For Device2Device applications that require high performance, real-time, many-to-many managed connectivity then DDS has distinct advantages over the other messaging technologies. DDS is also emerging as a key enabler for connecting real-time device networks to cloud-based data centers.
The choice of the most appropriate data connectivity solution should be based on an understanding of both the architecture and the message/data sharing requirements for each target system.

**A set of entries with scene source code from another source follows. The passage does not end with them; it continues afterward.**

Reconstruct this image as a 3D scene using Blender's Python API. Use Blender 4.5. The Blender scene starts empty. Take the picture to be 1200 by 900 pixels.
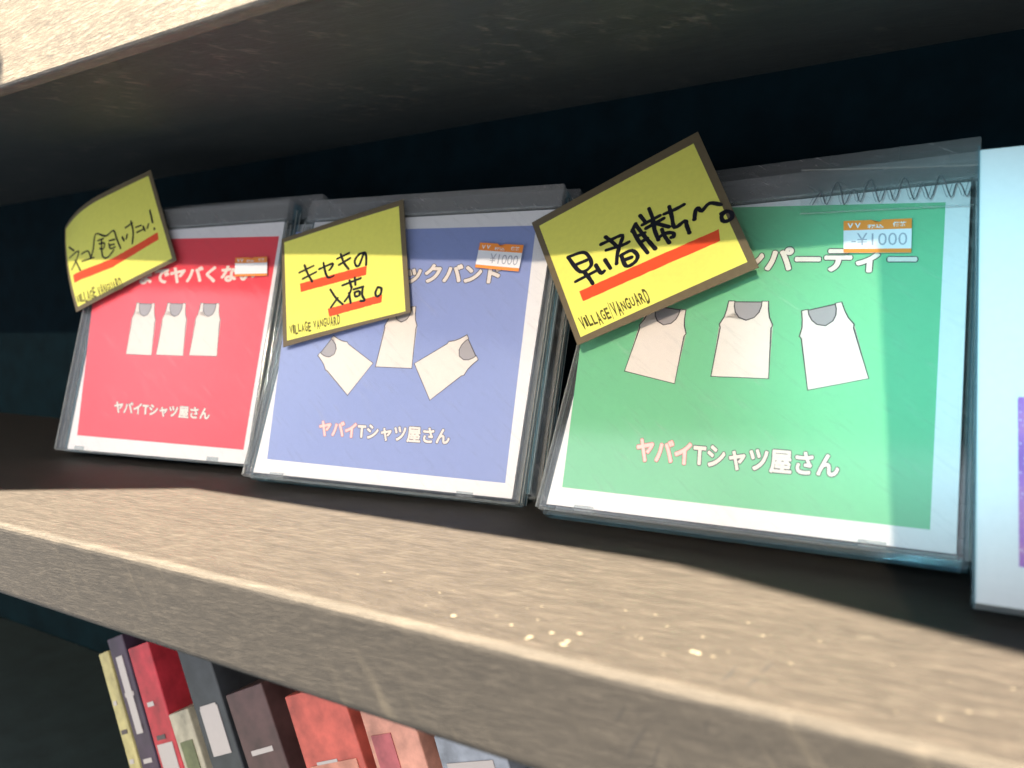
import bpy, bmesh, math, random
from mathutils import Matrix, Vector, Euler
random.seed(7)
MM = 0.001
# measurements in millimetres; each case has its own frame (u right, v up, w towards the viewer)
D = dict(cam={"pos":[399.564,-199.152,63.23],"rot":[0.533125,1.508739,-0.001395],"f":883.6},
 cases=[{"x":-3.69,"y":21.38,"yaw":0.1356,"lean":0.2567,"roll":0.0032},{"x":141.26,"y":19.41,"yaw":0.1474,"lean":0.3708,"roll":0.0156},{"x":280.94,"y":23.46,"yaw":-0.0345,"lean":0.5229,"roll":-0.0111}],
 c1={"outer":[[-49.4,129.9],[25.8,154.0],[56.3,101.3],[-9.4,74.0]],"inner":[[-45.9,127.6],[25.1,150.6],[53.1,102.4],[-8.9,76.9]],"strokes":[[[-31.7,113.8],[-23.9,110.5]],[[-27.6,106.7],[-19.1,109.7],[-19.0,104.9],[-21.8,99.1]],[[-20.2,104.4],[-13.1,97.9]],[[-15.2,107.6],[-9.9,108.9],[-6.4,104.4]],[[-13.3,103.2],[-4.2,104.9]],[[-6.4,104.4],[-6.1,110.1],[-6.5,118.7],[1.7,117.0],[6.9,119.9],[10.7,115.1],[15.2,109.2]],[[-3.7,114.7],[0.3,115.6]],[[-2.2,112.7],[1.8,113.0],[2.1,109.8],[-0.8,109.9]],[[-0.9,114.7],[2.2,105.9],[6.4,104.3],[10.3,108.6]],[[5.3,114.2],[9.3,114.7]],[[6.4,111.5],[9.7,111.9]],[[5.5,112.5],[7.5,109.5],[10.7,110.3]],[[14.7,115.8],[16.7,113.6]],[[18.1,117.1],[18.1,114.5]],[[15.8,121.0],[20.1,123.6]],[[18.8,124.7],[22.2,118.3],[23.2,111.6]],[[23.5,120.9],[27.0,121.8]],[[25.0,117.9],[28.8,119.3]],[[28.7,121.2],[30.6,118.6]],[[32.2,122.3],[32.0,120.0]],[[31.3,130.1],[35.0,123.0]],[[36.9,119.8],[37.3,119.0]]],"lines":[[[-19.3,95.7],[10.4,103.7],[24.8,110.1],[39.9,117.3],[41.4,113.3],[26.5,105.8],[11.7,98.7],[-16.4,91.0]]],"brand":[[-9.8,78.5],[23.1,86.9],[19.3,93.2],[-13.0,84.0]],"w":3,"wd":1.0},
 c2={"outer":[[-14.4,110.3],[48.2,127.3],[63.3,72.9],[2.2,56.0]],"inner":[[-12.3,108.4],[46.7,123.9],[60.9,73.3],[3.6,59.1]],"strokes":[[[1.1,92.3],[8.2,95.5]],[[3.9,89.1],[10.6,92.4]],[[3.0,96.0],[6.1,91.6],[9.7,87.6]],[[11.8,93.7],[18.5,96.3],[18.2,93.9],[17.5,93.1]],[[13.4,96.8],[16.1,91.4],[18.2,89.4],[20.7,90.2]],[[20.4,98.6],[26.1,101.3]],[[22.1,95.5],[27.4,98.7]],[[21.7,100.9],[24.6,96.5],[27.8,93.4]],[[34.4,101.3],[31.7,100.5],[30.1,97.5],[31.3,95.0],[33.0,95.2],[34.1,101.0],[35.6,99.3],[36.5,95.1]],[[20.6,83.5],[25.0,79.1],[29.0,76.4]],[[25.6,79.4],[23.1,74.8]],[[26.5,85.4],[35.4,88.8]],[[29.7,87.8],[31.4,84.5]],[[32.1,89.1],[33.3,85.6]],[[31.7,84.5],[31.2,80.7],[29.6,77.7]],[[30.9,81.8],[33.0,76.9]],[[32.9,83.4],[37.6,84.7]],[[37.4,84.4],[38.0,80.6],[39.9,78.2],[37.7,77.9]],[[33.8,82.0],[36.0,82.5],[36.5,80.6],[34.6,80.1],[33.8,82.0]],[[44.9,84.3],[44.4,81.6],[45.6,80.0],[47.1,81.1],[46.9,83.8],[44.9,84.3]]],"lines":[[[3.0,86.8],[36.9,94.8],[37.6,90.3],[4.6,82.6]],[[21.6,74.3],[47.9,81.0],[48.4,77.3],[23.3,70.5]]],"brand":[[4.6,61.6],[30.0,67.5],[28.7,71.8],[2.7,66.0]],"w":3,"wd":1.1},
 c3={"outer":[[-35.4,116.0],[29.1,151.8],[60.7,87.0],[0.8,57.4]],"inner":[[-31.1,113.8],[28.4,145.9],[56.7,89.3],[1.3,60.7]],"strokes":[[[-13.2,96.7],[-7.5,98.4],[-4.3,96.5],[-2.0,91.9],[-5.9,89.3],[-13.2,96.7]],[[-8.5,92.9],[-4.3,94.6]],[[-6.8,85.0],[0.6,89.2]],[[-4.4,89.2],[-2.0,86.8],[0.7,83.6]],[[-0.1,92.0],[2.9,88.2],[4.1,88.9]],[[3.2,94.1],[6.4,90.0]],[[-0.2,101.4],[2.7,102.7]],[[0.9,104.8],[3.8,102.6],[7.3,99.4]],[[0.9,104.8],[1.5,104.5]],[[3.7,103.2],[8.0,104.7],[7.9,99.9],[7.9,95.8],[8.5,91.9]],[[2.8,98.5],[9.0,100.2],[11.3,101.4]],[[9.5,95.6],[13.3,97.4],[16.3,94.6],[15.4,91.6],[12.5,90.6],[9.5,95.6]],[[11.0,93.2],[14.0,94.3]],[[12.3,109.7],[11.6,106.3]],[[11.6,107.1],[15.0,101.8],[19.9,95.8]],[[12.3,109.4],[16.9,103.7],[22.6,97.3]],[[14.6,103.9],[16.9,105.0]],[[15.9,100.7],[18.5,102.3]],[[13.3,113.4],[15.9,110.3]],[[16.3,116.3],[19.5,109.9],[20.5,106.2],[23.0,101.2]],[[15.2,108.8],[21.4,112.4]],[[17.0,107.0],[23.2,110.9]],[[19.0,109.5],[26.1,106.7]],[[23.4,105.9],[24.9,103.0],[27.5,99.5]],[[22.8,102.1],[25.1,103.9],[28.0,103.8],[28.7,102.2],[27.8,101.9]],[[23.0,112.9],[26.8,114.5],[29.9,116.4]],[[24.3,116.2],[26.2,111.4],[28.3,106.2],[31.6,108.8],[32.7,106.6],[34.3,103.2]],[[35.1,109.0],[34.9,113.1],[35.7,114.1],[37.2,112.6],[39.6,115.8],[43.8,114.6]],[[46.1,111.3],[44.9,109.6],[45.6,107.4],[47.1,107.0],[48.7,108.3],[48.1,110.6],[46.1,111.5],[44.6,110.6]]],"lines":[[[-4.2,80.5],[44.7,103.9],[46.0,98.8],[-1.5,76.0]]],"brand":[[1.8,63.3],[25.4,75.1],[22.4,80.2],[-1.9,68.6]],"w":7.5,"wd":1.6},
 prints=[[[-7.6,116.5],[118.0,112.4],[117.4,6.5],[5.3,7.5]],[[-9.6,115.3],[112.5,112.9],[116.4,5.5],[5.6,6.2]],[[-10.6,124.9],[113.4,112.8],[113.9,5.7],[4.4,6.5]]],
 titles=[[[29.7,90.1],[106.5,89.8],[106.0,97.8],[28.8,98.7]],[[56.7,88.1],[100.3,87.0],[100.1,95.1],[56.2,96.6]],[[52.4,90.9],[106.1,87.2],[106.2,95.8],[51.6,100.7]]],
 bands=[[[29.2,20.4],[93.4,19.7],[92.7,25.3],[28.2,26.4]],[[29.4,17.9],[90.4,18.4],[89.8,24.6],[28.3,24.5]],[[29.0,17.9],[90.4,18.0],[90.1,25.0],[27.8,26.0]]],
 stick=[[[93.7,101.8],[113.8,101.5],[115.7,91.7],[95.3,91.9]],[[89.0,105.3],[109.0,103.4],[108.6,91.5],[88.7,93.8]],[[84.2,107.8],[104.4,106.6],[104.9,93.4],[85.3,95.0]]],
 tops=[[[[30.1,79.7],[43.2,79.2],[47.8,51.2],[29.4,51.7]],[[52.2,79.3],[64.8,78.9],[69.4,51.2],[50.8,51.5]],[[74.9,78.9],[87.2,78.5],[91.5,51.2],[73.3,51.5]]],[[[19.3,53.6],[25.1,63.1],[48.3,50.9],[39.1,36.2]],[[52.0,76.7],[63.5,76.9],[67.4,49.1],[49.8,49.3]],[[89.9,64.3],[96.8,53.7],[78.5,35.9],[68.1,51.3]]],[[[22.0,78.5],[35.5,75.8],[36.7,46.7],[17.5,51.2]],[[50.1,78.9],[63.5,78.2],[67.2,49.2],[48.6,49.7]],[[74.4,74.1],[86.2,77.0],[96.0,49.9],[79.3,45.5]]]],
 wave=[[73.8,115.5],[75.5,120.0],[76.4,120.1],[78.4,114.9],[80.2,123.2],[81.8,122.7],[83.9,114.2],[85.6,119.6],[87.2,119.4],[88.8,114.7],[90.5,122.8],[92.1,122.5],[94.6,113.9],[96.1,119.1],[97.3,119.0],[99.1,113.8],[100.8,121.9],[102.3,121.7],[104.6,113.6],[106.2,118.7],[107.4,118.5],[109.3,113.1],[111.1,121.4],[112.5,121.2],[114.9,113.0],[116.1,118.1],[117.5,117.8],[119.2,112.8],[120.6,118.9]],
 wavebox=[[68.3,131.5],[121.1,124.9],[121.1,109.4],[70.0,112.2]],
 cr_top=[[[368.6,-63.3],[369.2,-59.8],[369.8,-58.6]],[[369.7,-56.2],[370.0,-53.0],[370.6,-50.5]],[[364.0,-63.6],[364.7,-60.0],[364.8,-55.6]],[[338.0,-53.5],[339.8,-51.3]]],
 cr_front=[[[345.9,-9.5],[346.8,-7.9],[348.0,-5.6]],[[348.6,-15.9],[349.6,-13.3],[350.9,-10.8],[352.4,-8.3]],[[353.3,-16.0],[353.9,-13.9],[354.9,-11.0]],[[363.6,-7.0],[363.0,-5.6],[363.9,-4.1]]],
 flecks=[[317.0,-59.7],[323.6,-64.6],[323.8,-63.4],[326.6,-59.1],[331.6,-63.4],[332.0,-56.5],[333.2,-69.6],[332.0,-67.6],[331.6,-61.4],[302.8,-61.6],[330.2,-68.2],[359.8,-53.6],[355.6,-53.3],[356.7,-53.5]])
scene = bpy.context.scene
COL = scene.collection
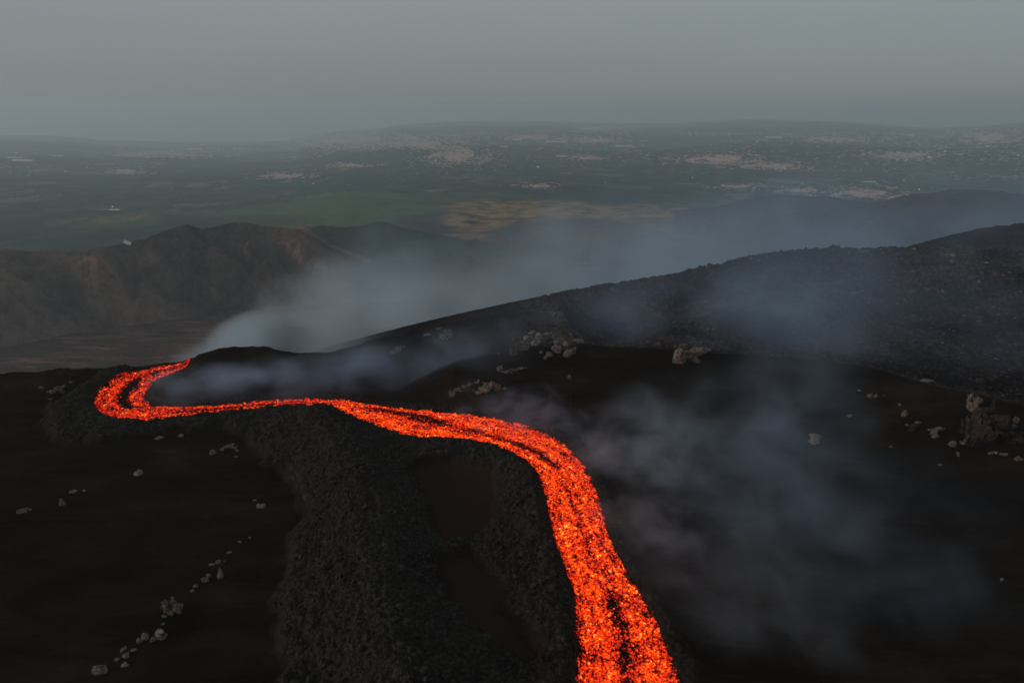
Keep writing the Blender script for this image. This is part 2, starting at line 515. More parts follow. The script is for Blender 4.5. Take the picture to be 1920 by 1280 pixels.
# ------------------------------------------------------------------ lava stream
def bezier_len(Pm):
    return np.r_[0, np.cumsum(np.hypot(*np.diff(Pm, axis=0).T))]
L = bezier_len(MID)
ns = int(L[-1] / .17)
t = np.linspace(0, L[-1], ns)
A = np.stack([np.interp(t, L, RN[:, 0]), np.interp(t, L, RN[:, 1])], 1)
B = np.stack([np.interp(t, L, RF[:, 0]), np.interp(t, L, RF[:, 1])], 1)
nu = 84
u = np.linspace(-.22, 1.22, nu)
U, S = np.meshgrid(u, t)
XR = A[:, None, 0] + (B - A)[:, None, 0] * U; YR = A[:, None, 1] + (B - A)[:, None, 1] * U
xr, yr, ur, sr = XR.ravel(), YR.ravel(), U.ravel(), S.ravel()
wid = np.repeat(np.hypot(*(B - A).T), nu)
zb = near_ground(xr, yr, False)[0]
# streamwise positions of listed bank points, so that dark streaks sit where they are seen
kidx = np.linspace(0, 31, len(MID)); Lk = np.interp(np.arange(32), kidx, L)
kk = np.interp(sr, Lk, np.arange(32))       # bank-point index as a coordinate along the stream
edge = np.minimum(ur, 1 - ur) * wid
jag = .55 * fbm(sr, ur * 6, 5.5, 4, 101) + .3 * fbm(xr, yr, 1.5, 2, 107)
heat = smooth(-1.0, .5, edge + jag + .25) * .71
def streak(k0, k1, u0, u1, wd, amt):
    c = u0 + (u1 - u0) * np.clip((kk - k0) / (k1 - k0), 0, 1) + .05 * fbm(sr, sr * 0, 6, 2, int(k0 * 10))
    m = np.exp(-((ur - c) / wd) ** 2) * smooth(k0 - .35, k0 + .35, kk) * smooth(k1 + .35, k1 - .35, kk)
    return m * amt
heat -= streak(0, 4.4, .42, .55, .09, .38)
heat -= streak(5, 8, .5, .5, .06, .12)
heat -= streak(9.2, 11, .55, .5, .09, .4)
heat -= streak(11, 13.5, .5, .5, .06, .3)
heat -= streak(13.5, 16.3, .48, .6, .12, .42)
heat -= streak(17, 22.0, .5, .55, .10, .22)
heat -= streak(23.4, 27.2, .48, .55, .11, .62)
heat -= streak(27, 30.6, .55, .62, .15, .25)
heat -= .12 * smooth(16, 19, kk) 
lob = fbm(sr, ur * wid, 3.0, 3, 131)
heat += .14 * lob + .10 * np.exp(-((ur - .3) / .12) ** 2) + .06 * np.exp(-((ur - .75) / .1) ** 2)
d, v = worley(xr, yr, .8, 5); d2, v2 = worley(xr, yr, .42, 9)
surf = (.22 * (1 - d) * (v + .3) + .10 * (1 - d2)) + .18 * fbm(sr * .5, ur * wid, 2.4, 3, 141)
crown = .55 * np.clip(1 - ((ur - .5) / .5) ** 2, 0, 1)
zt = zb + .12 + surf * smooth(-1.2, .3, edge) * 1.3 + crown - .7 * smooth(-.2, -1.6, edge)
flow = np.stack([sr * .35, ur * wid, zt * 0], 1)
me = mesh_from('lava_stream', np.stack([xr, yr, zt], 1), grid_faces(ns, nu), M_lava, True, {'glow': heat, 'flow': flow})
lava = link('lava_stream', me)
tag(lava, 'glowing orange river of molten lava winding down the black slope', 'lava stream')

def chunks(name, x, y, z, size, mat, parent=None, attrs=None, squash=.7, nseed=3):
    """many small angular stones joined in one mesh"""
    ph = (1 + 5 ** .5) / 2
    ico = np.array([(-1, ph, 0), (1, ph, 0), (-1, -ph, 0), (1, -ph, 0), (0, -1, ph), (0, 1, ph), (0, -1, -ph), (0, 1, -ph), (ph, 0, -1), (ph, 0, 1), (-ph, 0, -1), (-ph, 0, 1)]) / 1.9
    fi = np.array([(0, 11, 5), (0, 5, 1), (0, 1, 7), (0, 7, 10), (0, 10, 11), (1, 5, 9), (5, 11, 4), (11, 10, 2), (10, 7, 6), (7, 1, 8), (3, 9, 4), (3, 4, 2), (3, 2, 6), (3, 6, 8), (3, 8, 9), (4, 9, 5), (2, 4, 11), (6, 2, 10), (8, 6, 7), (9, 8, 1)])
    n = len(x); g = np.random.default_rng(nseed)
    V = ico[None] * (1 + g.uniform(-.35, .35, (n, 12, 1)))
    V = V * g.uniform(.6, 1.3, (n, 1, 3)) * np.array([1, 1, squash])
    a = g.uniform(0, 6.28, n); ca, sa = np.cos(a)[:, None], np.sin(a)[:, None]
    vx = V[..., 0] * ca - V[..., 1] * sa; vy = V[..., 0] * sa + V[..., 1] * ca
    V = np.stack([vx, vy, V[..., 2]], -1) * size[:, None, None] * .5
    V += np.stack([x, y, z], 1)[:, None]
    F = fi[None] + (np.arange(n) * 12)[:, None, None]
    at = {k: (np.repeat(v, 12, 0)) for k, v in (attrs or {}).items()}
    me = mesh_from(name, V.reshape(-1, 3), F.reshape(-1, 3), mat, False, at)
    return link(name, me, parent)
pick = rng.choice(len(xr), 9000, replace=False)
pick = pick[(heat[pick] > .25) | (rng.random(len(pick)) < .25)]
sz = rng.gamma(3, .065, len(pick)) + .1
rim = rng.choice(np.where((edge > -1.6) & (edge < .2))[0], 900, replace=False)
rim = rim[rng.random(len(rim)) < np.exp(-np.maximum(-edge[rim], 0) * 1.3)]
pick = np.r_[pick, rim]; sz = np.r_[sz, rng.gamma(3, .07, len(rim)) + .12]; heat[rim] = np.maximum(heat[rim], rng.uniform(.25, .75, len(rim)))
chk = chunks('lava_chunk', xr[pick], yr[pick], zt[pick] + .02, sz, M_lava, lava,
             {'glow': heat[pick] + rng.normal(.02, .2, len(pick)), 'flow': flow[pick]})
chk['kind'] = 'stuff'

# ------------------------------------------------------------------ clinker on the rubble fields
def scatter_near(n, test, rmin, rmax, azl, azh, seed):
    g = np.random.default_rng(seed)
    r = np.sqrt(g.uniform(rmin ** 2, rmax ** 2, n)); a = g.uniform(azl, azh, n)
    x, y = r * np.sin(a), r * np.cos(a)
    zz, rb, pt, rv, od = near_ground(x, y)
    m = test(rb, pt, rv, od)
    return x[m], y[m], zz[m], g
x, y, zz, g = scatter_near(30000, lambda rb, pt, rv, od: (rb > .5) & (od < .1) & (rv < -.4), 45, 175, -.75, .2, 5)
clk = chunks('clinker_rubble', x, y, zz + .02, g.gamma(2.5, .11, len(x)) + .15, M_darkrock)
tag(clk, 'loose dark clinker stones covering the rubble beside the lava', kind='stuff')
x, y, zz, g = scatter_near(9000, lambda rb, pt, rv, od: od > .6, 110, 350, .02, .85, 6)
st = chunks('scattered_stones', x, y, zz, (g.gamma(2.0, .28, len(x)) + .25) * (np.hypot(x, y) / 230), M_red)
x, y, zz, g = scatter_near(2600, lambda rb, pt, rv, od: od > .6, 110, 340, .02, .85, 16)
st2 = chunks('pale_stones', x, y, zz, (g.gamma(1.6, .22, len(x)) + .2) * (np.hypot(x, y) / 230), M_tan)
tag(st2, 'small paler stones dotted over the old lava field', kind='stuff')
tag(st, 'grey brown stones scattered over the old lava field', kind='stuff')

# ------------------------------------------------------------------ boulders
def noise3(V, f, seed):
    return (perlin(V[:, 0] * f + V[:, 2] * 1.7 * f, V[:, 1] * f - V[:, 2] * 1.3 * f, seed) +
            perlin(V[:, 1] * f + 5.2, V[:, 2] * f * 1.2 + V[:, 0] * .6 * f, seed + 3))
_ICO = {}
def ico(sub):
    if sub not in _ICO:
        import bmesh
        bm = bmesh.new(); bmesh.ops.create_icosphere(bm, subdivisions=sub, radius=1)
        V = np.array([v.co[:] for v in bm.verts]); F = np.array([[v.index for v in f.verts] for f in bm.faces]); bm.free()
        _ICO[sub] = (V, F)
    return _ICO[sub]
def boulder_mesh(name, w, d, h, seed, mat, sub=4, rough=.52, cuts=14, taper=0.0, loc=(0, 0, 0), tilt=0.0):
    V, F = ico(sub); V = V.copy(); g = np.random.default_rng(seed)
    V *= (1 + rough * noise3(V, 1.3, seed) + rough * .5 * noise3(V, 3.1, seed + 9) + rough * .35 * noise3(V, 7.0, seed + 19) - rough * .5 * np.abs(noise3(V, 2.2, seed + 29)))[:, None]
    for _ in range(cuts):
        nrm = g.normal(size=3); nrm /= np.linalg.norm(nrm); c = g.uniform(.5, .85)
        dd = V @ nrm; V -= np.maximum(dd - c, 0)[:, None] * nrm * .85
    if taper: 
        s = 1 - taper * (V[:, 2:3] + 1) / 2
        V[:, :2] *= s
    V = V * np.array([w / 2, d / 2, h * .62])
    V[:, 2] = np.maximum(V[:, 2], -h * .4) + h * .36
    if tilt:
        c, s = math.cos(tilt), math.sin(tilt)
        V[:, [0, 2]] = np.stack([V[:, 0] * c - V[:, 2] * s, V[:, 0] * s + V[:, 2] * c], 1)
    V += np.array(loc)
    return mesh_from(name, V, F, mat, False)
def mpp(x, y, z):      # metres per photograph pixel there
    return (y * CP - (z - CAM_Z) * SP) / FPX
def boulder(px, py, w, h, label, mat=None, group=None, name='boulder', cat='boulder', **kw):
    x, y, z = hit_near(px, py)
    m = mpp(x, y, z)
    W = max(w * m, .3); dip = (CAM_Z - z) / math.hypot(y, CAM_Z - z)
    D = W * .8; H = max((h * m - D * .45 * dip) / math.sqrt(max(1 - dip * dip, .2)), W * .28)
    sub = 4 if w > 8 else 3
    me = boulder_mesh(name, W, D, H, int(px * 7 + py * 3), mat or M_pale, sub, **kw)
    o = link(name, me, None, (x, y + D * .3, z - H * .16)); o.rotation_euler = (0, 0, random.uniform(-.3, .3))
    tag(o, label, cat, group)
    return o
def outcrop(px, py, pieces, label, mat=None, group=None, name='rock_outcrop'):
    """a bedrock outcrop: pieces are (dx px, dy px up, w px, h px, material)"""
    x, y, z = hit_near(px, py)
    root = bpy.data.objects.new(name, None); COL.objects.link(root); root.location = (x, y, z); root.empty_display_size = .5
    g = random.Random(int(px * 13 + py)); extra = []
    for p in pieces:
        if p[2] >= 12:
            for _ in range(3):
                f = g.uniform(.3, .5)
                extra.append((p[0] + g.uniform(-.55, .55) * p[2], p[1] + g.uniform(-.1, .75) * p[3], p[2] * f, p[3] * f) + tuple(p[4:]))
    pieces = list(pieces) + extra
    tag(root, label, 'rock outcrop', group)
    for i, p in enumerate(pieces):
        dx, dy, w, h = p[:4]; mt = p[4] if len(p) > 4 else (mat or M_pale)
        xx, yy, zz = hit_near(px + dx, py - dy)
        m = mpp(xx, yy, zz); W = w * m; dip = (CAM_Z - zz) / math.hypot(yy, CAM_Z - zz); D = W * .75
        H = max((h * m - D * .4 * dip) / math.sqrt(1 - dip * dip), W * .25)
        me = boulder_mesh('rock_block', W, D, H, int(px + i * 37 + py), mt, 4 if w > 9 else 3)
        link('rock_block', me, root, (xx - x, yy - y + D * .25, zz - z - H * .1))
    return root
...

Finally, it is also apparent that complex IoT environments will not be based on a single data-connectivity standard. There is a vast amount of legacy equipment already deployed using a wide variety of protocols. So, for the foreseeable future these will remain multi-protocol environments. Techniques and strategies are going to be needed to enable multiple protocols to work together if the benefits of the Internet of Things are going to be realized.